-- BEGIN --

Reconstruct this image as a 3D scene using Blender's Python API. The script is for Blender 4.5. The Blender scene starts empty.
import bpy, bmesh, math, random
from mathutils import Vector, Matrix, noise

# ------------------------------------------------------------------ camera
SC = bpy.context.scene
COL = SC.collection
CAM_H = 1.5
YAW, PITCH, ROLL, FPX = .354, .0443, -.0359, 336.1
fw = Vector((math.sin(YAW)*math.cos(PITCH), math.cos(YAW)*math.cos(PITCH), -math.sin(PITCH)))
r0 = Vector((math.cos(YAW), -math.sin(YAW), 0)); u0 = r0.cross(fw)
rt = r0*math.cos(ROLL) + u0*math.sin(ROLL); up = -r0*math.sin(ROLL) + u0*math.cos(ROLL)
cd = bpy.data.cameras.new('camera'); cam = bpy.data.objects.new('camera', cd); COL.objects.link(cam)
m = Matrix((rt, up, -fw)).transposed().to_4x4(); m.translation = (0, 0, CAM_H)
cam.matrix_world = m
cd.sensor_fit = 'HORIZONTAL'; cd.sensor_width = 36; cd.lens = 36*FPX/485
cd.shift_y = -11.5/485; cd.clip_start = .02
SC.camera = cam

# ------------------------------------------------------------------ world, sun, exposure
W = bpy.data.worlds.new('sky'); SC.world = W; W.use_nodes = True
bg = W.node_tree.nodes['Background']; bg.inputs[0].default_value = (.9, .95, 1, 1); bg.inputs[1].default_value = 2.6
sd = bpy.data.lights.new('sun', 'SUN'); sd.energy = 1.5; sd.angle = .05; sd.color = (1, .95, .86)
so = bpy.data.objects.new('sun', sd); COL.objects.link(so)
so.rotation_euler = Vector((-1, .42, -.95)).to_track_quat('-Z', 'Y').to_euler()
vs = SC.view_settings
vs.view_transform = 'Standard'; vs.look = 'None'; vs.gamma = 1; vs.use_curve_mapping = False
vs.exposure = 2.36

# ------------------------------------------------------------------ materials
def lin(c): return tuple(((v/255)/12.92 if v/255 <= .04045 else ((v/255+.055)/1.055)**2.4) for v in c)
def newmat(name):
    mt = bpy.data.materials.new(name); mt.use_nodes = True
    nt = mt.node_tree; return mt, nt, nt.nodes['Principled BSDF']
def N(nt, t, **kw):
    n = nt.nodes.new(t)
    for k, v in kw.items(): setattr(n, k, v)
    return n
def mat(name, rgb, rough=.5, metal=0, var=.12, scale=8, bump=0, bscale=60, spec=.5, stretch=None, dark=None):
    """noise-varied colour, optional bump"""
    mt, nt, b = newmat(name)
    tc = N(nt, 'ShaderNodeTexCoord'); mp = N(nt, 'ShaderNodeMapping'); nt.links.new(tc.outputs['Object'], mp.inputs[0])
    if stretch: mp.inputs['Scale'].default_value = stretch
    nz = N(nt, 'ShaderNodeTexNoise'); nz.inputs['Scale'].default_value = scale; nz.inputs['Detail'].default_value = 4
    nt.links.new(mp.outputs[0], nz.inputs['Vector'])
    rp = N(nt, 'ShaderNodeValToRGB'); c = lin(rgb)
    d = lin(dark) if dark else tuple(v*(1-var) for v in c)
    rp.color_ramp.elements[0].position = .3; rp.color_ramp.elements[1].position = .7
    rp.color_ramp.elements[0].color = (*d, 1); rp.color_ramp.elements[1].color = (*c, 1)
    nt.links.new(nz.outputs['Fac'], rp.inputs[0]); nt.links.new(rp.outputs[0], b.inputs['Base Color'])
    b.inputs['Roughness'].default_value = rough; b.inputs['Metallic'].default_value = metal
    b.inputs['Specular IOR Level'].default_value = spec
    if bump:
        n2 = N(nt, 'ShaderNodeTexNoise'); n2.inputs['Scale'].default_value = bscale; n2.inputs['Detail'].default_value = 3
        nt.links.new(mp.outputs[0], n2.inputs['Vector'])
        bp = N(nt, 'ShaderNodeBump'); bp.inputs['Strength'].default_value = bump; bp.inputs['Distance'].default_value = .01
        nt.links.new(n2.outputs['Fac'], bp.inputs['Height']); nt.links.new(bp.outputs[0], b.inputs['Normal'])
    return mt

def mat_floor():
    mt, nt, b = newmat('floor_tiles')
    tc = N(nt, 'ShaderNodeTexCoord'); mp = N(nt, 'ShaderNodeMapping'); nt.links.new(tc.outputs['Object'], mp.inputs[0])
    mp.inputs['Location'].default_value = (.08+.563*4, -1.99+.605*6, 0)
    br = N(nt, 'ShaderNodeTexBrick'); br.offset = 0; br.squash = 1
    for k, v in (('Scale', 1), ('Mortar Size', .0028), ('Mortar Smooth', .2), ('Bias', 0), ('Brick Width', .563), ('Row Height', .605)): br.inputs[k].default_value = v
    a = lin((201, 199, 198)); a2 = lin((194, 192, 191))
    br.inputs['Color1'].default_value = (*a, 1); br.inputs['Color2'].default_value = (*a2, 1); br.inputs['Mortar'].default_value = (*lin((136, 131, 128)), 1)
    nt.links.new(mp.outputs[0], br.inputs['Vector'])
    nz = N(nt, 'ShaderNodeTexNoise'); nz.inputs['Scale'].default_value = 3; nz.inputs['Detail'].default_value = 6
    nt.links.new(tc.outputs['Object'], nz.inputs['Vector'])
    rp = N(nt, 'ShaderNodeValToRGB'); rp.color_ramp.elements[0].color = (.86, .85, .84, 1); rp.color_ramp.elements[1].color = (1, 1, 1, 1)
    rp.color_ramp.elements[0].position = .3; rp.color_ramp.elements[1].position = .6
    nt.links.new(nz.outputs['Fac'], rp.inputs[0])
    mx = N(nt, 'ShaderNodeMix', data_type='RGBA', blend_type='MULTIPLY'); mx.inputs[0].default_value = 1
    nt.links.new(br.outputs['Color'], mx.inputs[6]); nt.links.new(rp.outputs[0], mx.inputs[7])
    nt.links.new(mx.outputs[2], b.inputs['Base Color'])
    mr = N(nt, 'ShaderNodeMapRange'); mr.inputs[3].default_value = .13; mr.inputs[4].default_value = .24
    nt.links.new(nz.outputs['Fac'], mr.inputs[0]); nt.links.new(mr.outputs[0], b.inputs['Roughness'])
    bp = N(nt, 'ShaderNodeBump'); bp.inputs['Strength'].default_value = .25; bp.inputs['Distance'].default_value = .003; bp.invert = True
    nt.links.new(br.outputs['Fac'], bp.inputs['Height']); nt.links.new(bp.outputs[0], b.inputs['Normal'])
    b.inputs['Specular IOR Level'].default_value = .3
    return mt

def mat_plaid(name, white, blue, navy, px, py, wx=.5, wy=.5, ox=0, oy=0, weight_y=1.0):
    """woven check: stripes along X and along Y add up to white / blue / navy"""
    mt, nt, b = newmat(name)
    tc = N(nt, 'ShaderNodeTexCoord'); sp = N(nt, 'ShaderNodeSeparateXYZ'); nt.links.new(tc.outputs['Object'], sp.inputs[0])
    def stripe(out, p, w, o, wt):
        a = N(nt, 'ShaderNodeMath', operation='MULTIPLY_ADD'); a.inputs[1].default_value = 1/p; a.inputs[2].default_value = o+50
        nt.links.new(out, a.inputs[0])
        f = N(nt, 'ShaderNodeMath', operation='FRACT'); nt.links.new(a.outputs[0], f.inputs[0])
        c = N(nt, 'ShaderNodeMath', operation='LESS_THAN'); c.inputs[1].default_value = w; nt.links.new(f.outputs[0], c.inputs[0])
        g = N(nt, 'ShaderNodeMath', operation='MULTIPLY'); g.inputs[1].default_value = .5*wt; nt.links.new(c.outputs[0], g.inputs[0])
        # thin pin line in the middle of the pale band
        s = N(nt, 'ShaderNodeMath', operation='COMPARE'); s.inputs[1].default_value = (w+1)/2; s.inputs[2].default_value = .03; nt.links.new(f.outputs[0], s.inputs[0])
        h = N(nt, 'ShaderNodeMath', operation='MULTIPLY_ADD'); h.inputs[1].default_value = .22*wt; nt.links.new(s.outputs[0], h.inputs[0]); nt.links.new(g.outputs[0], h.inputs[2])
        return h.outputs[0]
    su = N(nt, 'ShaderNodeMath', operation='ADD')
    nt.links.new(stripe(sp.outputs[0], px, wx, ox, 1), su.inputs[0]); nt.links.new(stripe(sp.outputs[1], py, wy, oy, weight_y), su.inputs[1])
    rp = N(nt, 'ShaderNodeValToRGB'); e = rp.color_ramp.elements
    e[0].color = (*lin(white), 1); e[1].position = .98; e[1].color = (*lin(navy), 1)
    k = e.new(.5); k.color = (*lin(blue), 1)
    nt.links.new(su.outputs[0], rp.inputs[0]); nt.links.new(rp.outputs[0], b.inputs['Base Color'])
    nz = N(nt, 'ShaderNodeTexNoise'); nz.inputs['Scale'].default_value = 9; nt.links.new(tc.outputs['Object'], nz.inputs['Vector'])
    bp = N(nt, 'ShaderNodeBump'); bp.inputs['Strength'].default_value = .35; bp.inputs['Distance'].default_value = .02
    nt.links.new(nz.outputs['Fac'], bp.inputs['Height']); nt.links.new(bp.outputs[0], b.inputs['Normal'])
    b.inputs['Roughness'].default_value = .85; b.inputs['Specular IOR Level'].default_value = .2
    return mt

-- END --

→ AIM OF THE TASK
From the listing above, copy every line that includes the word "scene".

→ SOLUTION TO THIS TASK
Reconstruct this image as a 3D scene using Blender's Python API. The script is for Blender 4.5. The Blender scene starts empty.
SC = bpy.context.scene